Eu sou um homem. Sei disso desde que nasci. Ao longo vida percebi que esse título é uma eterna batalha por afirmação. Minha referência masculina mais próxima quando criança foi o meu irmão, três anos mais velho, um exemplar de colecionador de uma sociedade misógina e violenta. Sobreviver junto ao meu irmão sempre foi um desafio, não tinha a coragem e a força necessárias para bater de frente com outros garotos, então parte da infância fui uma chacota. Certa feita, meu irmão, depois que fugi de uma briga, que ele mesmo incentivou, abriu a porta de casa para meu oponente, que me encontrou chorando embaixo da cama. Fui uma piada por meses.
Afirmar que não temos emoções, afirmar que somos bons nos esportes, afirmar que bebemos muito, afirmar que trabalhamos incansavelmente, tudo isso é uma pressão interminável para que nos conformemos a uma prescrição rasa de masculinidade. Gostaria muito de me autoproclamar liberto, mas a verdade é que não, por isso mesmo estou aqui. Já fui alvo e pratiquei incontáveis violências, das pequenas as grandes, contra outros homens e, muito infelizmente, também contra mulheres.
Como professor, sempre que trato dos efeitos e prejuízos que uma sociedade patriarcal causa a homens e mulheres, é comum que um ou outro aluno me tache, de uma maneira homofóbica, como gay. Esse tipo de comportamento é só mais um reflexo, pois o patriarcado também prejudica as chances de que nós homens tenhamos relacionamentos significativos e saudáveis uns com outros. Mas acontece que não dá para continuar fingindo que não é com a gente, não dá para rejeitar a reflexão sobre o nosso papel.
No dia 18 de julho de 2024 o Fórum Brasileiro de Segurança Pública divulgou os dados do Anuário Brasileiro de Segurança Pública. Os números são estarrecedores, especialmente, os que tratam sobre as principais vítimas de uma sociedade patriarcal: as mulheres. Em 2023, o registro de violência doméstica teve aumento de 9,8% em comparação com 2022. O reporte de ameaças através do 190, da Polícia Militar, cresceu 16,5%. As mulheres sofreram 9,2% mais tentativas de homicídio em 2023 do que em 2022. As tentativas de feminicídio aparecem 7,1% mais altas em 2023 do que no ano anterior.
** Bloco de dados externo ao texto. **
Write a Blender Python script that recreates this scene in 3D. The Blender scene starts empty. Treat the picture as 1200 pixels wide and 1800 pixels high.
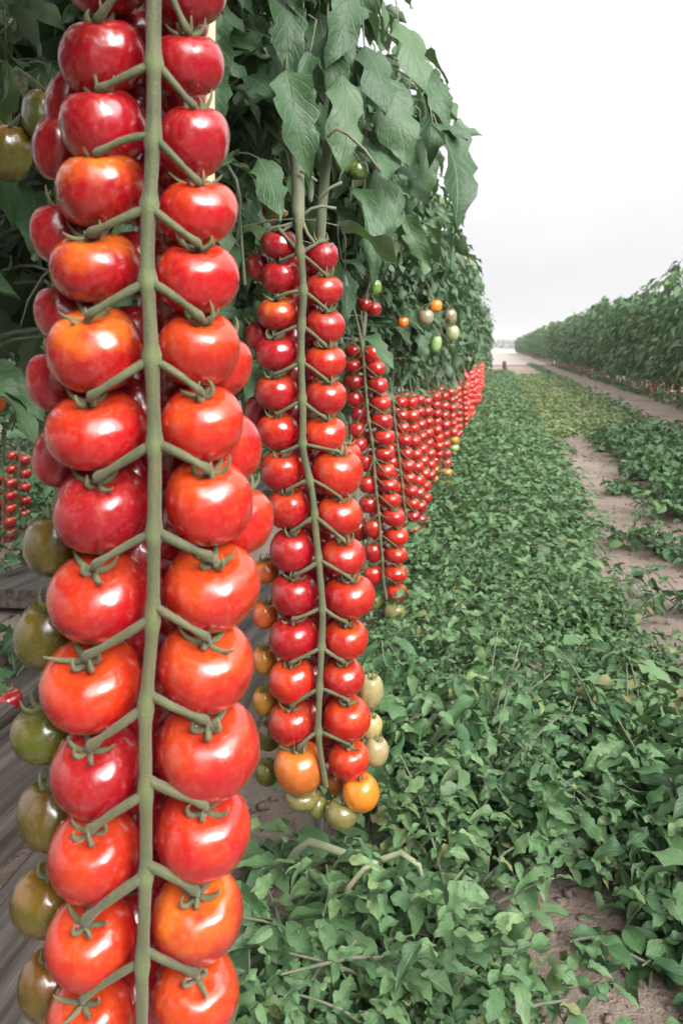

O perfil das vítimas de feminicídios indica que 63,6% são negras; 71,1% têm idade entre 18 e 44 anos; 64,3% das vítimas foram mortas na PRÓPRIA RESIDÊNCIA.
DE TODOS OS ASSASSINATOS REGISTRADOS, 90% DELES FORAM COMETIDOS POR UM HOMEM.
“HOMEM QUE MATA, NOSSO MACHISMO SELVAGEM, Ô Ô Ô...”
Homens que têm algum tipo de relacionamento ou proximidade com a vítima. 63% são parceiros íntimos; 21,2% são ex-parceiros; 8,7% são familiares. Levando em conta essa proximidade com o agressor e possível assassino, em 2023, houve um aumento de 26,7% no número de pedidos de medidas protetivas em comparação com 2022.
Dados da ONU apontam que o Brasil lidera o ranking mundial de homicídios em números absolutos. Do total de 458 mil homicídios em todo mundo registrados em 2022, 10,4% deles ocorreram no Brasil. Vale lembrar que somos apenas 3% da população mundial. Além disso, estudo do Instituto Sou da Paz indica que, no país, apenas um em cada três homicídios é solucionado.
Entenda, homem, toda sociedade tem uma ordem de gênero, um arranjo de relações políticas, econômicas e sociais de poder que refletem e reforçam ideias sobre diferenças e hierarquias de gênero. Masculinidades patriarcais são aquelas que sustentam ideias e práticas que enfatizam a superioridade masculina sobre a feminilidade e a autoridade e o poder dos homens sobre as mulheres. Mas essas ideias e práticas de masculinidades patriarcais matam mulheres. Eles são expressos individualmente (em atitudes e comportamentos), institucionalmente (em políticas e práticas) e ideologicamente (em normas sociais e narrativas culturais). Precisamos mudar isso.